- **WHAT IS NEEDED**
Reproduce the material in full, unchanged.

- **DATA SEGMENT**

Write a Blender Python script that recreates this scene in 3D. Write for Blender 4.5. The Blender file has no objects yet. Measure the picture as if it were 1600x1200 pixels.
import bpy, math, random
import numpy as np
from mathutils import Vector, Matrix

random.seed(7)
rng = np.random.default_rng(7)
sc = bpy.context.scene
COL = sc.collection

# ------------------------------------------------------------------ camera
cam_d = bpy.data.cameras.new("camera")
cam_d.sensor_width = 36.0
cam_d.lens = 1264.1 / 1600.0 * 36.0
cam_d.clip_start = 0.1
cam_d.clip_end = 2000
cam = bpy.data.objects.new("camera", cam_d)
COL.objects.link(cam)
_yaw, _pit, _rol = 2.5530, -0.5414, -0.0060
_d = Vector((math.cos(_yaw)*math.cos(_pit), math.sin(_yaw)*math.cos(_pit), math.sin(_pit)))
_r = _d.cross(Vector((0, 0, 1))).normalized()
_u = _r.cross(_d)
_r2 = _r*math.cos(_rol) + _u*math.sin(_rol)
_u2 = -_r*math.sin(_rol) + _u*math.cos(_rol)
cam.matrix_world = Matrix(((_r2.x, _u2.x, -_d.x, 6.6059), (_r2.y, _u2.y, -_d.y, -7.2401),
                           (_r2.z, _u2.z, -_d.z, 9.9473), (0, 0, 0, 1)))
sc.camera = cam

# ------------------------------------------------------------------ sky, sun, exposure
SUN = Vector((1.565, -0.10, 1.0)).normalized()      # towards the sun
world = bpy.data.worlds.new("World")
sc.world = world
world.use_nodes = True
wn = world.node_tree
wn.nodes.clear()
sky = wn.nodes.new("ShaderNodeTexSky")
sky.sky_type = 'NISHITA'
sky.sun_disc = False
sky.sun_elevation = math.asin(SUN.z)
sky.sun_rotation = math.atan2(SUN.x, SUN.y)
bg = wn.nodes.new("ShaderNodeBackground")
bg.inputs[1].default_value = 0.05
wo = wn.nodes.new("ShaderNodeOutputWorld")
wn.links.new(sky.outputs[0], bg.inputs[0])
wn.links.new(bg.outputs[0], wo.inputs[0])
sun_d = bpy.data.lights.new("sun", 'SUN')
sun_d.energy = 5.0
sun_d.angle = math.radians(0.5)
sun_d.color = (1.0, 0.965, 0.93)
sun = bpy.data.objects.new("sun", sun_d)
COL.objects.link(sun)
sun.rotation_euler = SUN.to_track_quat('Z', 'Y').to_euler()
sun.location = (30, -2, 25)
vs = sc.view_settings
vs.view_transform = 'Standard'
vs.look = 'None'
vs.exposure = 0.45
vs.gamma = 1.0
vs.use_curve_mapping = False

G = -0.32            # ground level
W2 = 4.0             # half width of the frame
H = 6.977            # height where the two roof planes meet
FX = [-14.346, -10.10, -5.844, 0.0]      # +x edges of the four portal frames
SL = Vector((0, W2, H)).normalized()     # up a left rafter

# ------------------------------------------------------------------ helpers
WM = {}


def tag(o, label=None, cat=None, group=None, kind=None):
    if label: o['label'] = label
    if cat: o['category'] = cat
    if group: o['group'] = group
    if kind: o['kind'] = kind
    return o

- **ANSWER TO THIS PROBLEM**
Write a Blender Python script that recreates this scene in 3D. Write for Blender 4.5. The Blender file has no objects yet. Measure the picture as if it were 1600x1200 pixels.
import bpy, math, random
import numpy as np
from mathutils import Vector, Matrix

random.seed(7)
rng = np.random.default_rng(7)
sc = bpy.context.scene
COL = sc.collection

# ------------------------------------------------------------------ camera
cam_d = bpy.data.cameras.new("camera")
cam_d.sensor_width = 36.0
cam_d.lens = 1264.1 / 1600.0 * 36.0
cam_d.clip_start = 0.1
cam_d.clip_end = 2000
cam = bpy.data.objects.new("camera", cam_d)
COL.objects.link(cam)
_yaw, _pit, _rol = 2.5530, -0.5414, -0.0060
_d = Vector((math.cos(_yaw)*math.cos(_pit), math.sin(_yaw)*math.cos(_pit), math.sin(_pit)))
_r = _d.cross(Vector((0, 0, 1))).normalized()
_u = _r.cross(_d)
_r2 = _r*math.cos(_rol) + _u*math.sin(_rol)
_u2 = -_r*math.sin(_rol) + _u*math.cos(_rol)
cam.matrix_world = Matrix(((_r2.x, _u2.x, -_d.x, 6.6059), (_r2.y, _u2.y, -_d.y, -7.2401),
                           (_r2.z, _u2.z, -_d.z, 9.9473), (0, 0, 0, 1)))
sc.camera = cam

# ------------------------------------------------------------------ sky, sun, exposure
SUN = Vector((1.565, -0.10, 1.0)).normalized()      # towards the sun
world = bpy.data.worlds.new("World")
sc.world = world
world.use_nodes = True
wn = world.node_tree
wn.nodes.clear()
sky = wn.nodes.new("ShaderNodeTexSky")
sky.sky_type = 'NISHITA'
sky.sun_disc = False
sky.sun_elevation = math.asin(SUN.z)
sky.sun_rotation = math.atan2(SUN.x, SUN.y)
bg = wn.nodes.new("ShaderNodeBackground")
bg.inputs[1].default_value = 0.05
wo = wn.nodes.new("ShaderNodeOutputWorld")
wn.links.new(sky.outputs[0], bg.inputs[0])
wn.links.new(bg.outputs[0], wo.inputs[0])
sun_d = bpy.data.lights.new("sun", 'SUN')
sun_d.energy = 5.0
sun_d.angle = math.radians(0.5)
sun_d.color = (1.0, 0.965, 0.93)
sun = bpy.data.objects.new("sun", sun_d)
COL.objects.link(sun)
sun.rotation_euler = SUN.to_track_quat('Z', 'Y').to_euler()
sun.location = (30, -2, 25)
vs = sc.view_settings
vs.view_transform = 'Standard'
vs.look = 'None'
vs.exposure = 0.45
vs.gamma = 1.0
vs.use_curve_mapping = False

G = -0.32            # ground level
W2 = 4.0             # half width of the frame
H = 6.977            # height where the two roof planes meet
FX = [-14.346, -10.10, -5.844, 0.0]      # +x edges of the four portal frames
SL = Vector((0, W2, H)).normalized()     # up a left rafter

# ------------------------------------------------------------------ helpers
WM = {}


def tag(o, label=None, cat=None, group=None, kind=None):
    if label: o['label'] = label
    if cat: o['category'] = cat
    if group: o['group'] = group
    if kind: o['kind'] = kind
    return o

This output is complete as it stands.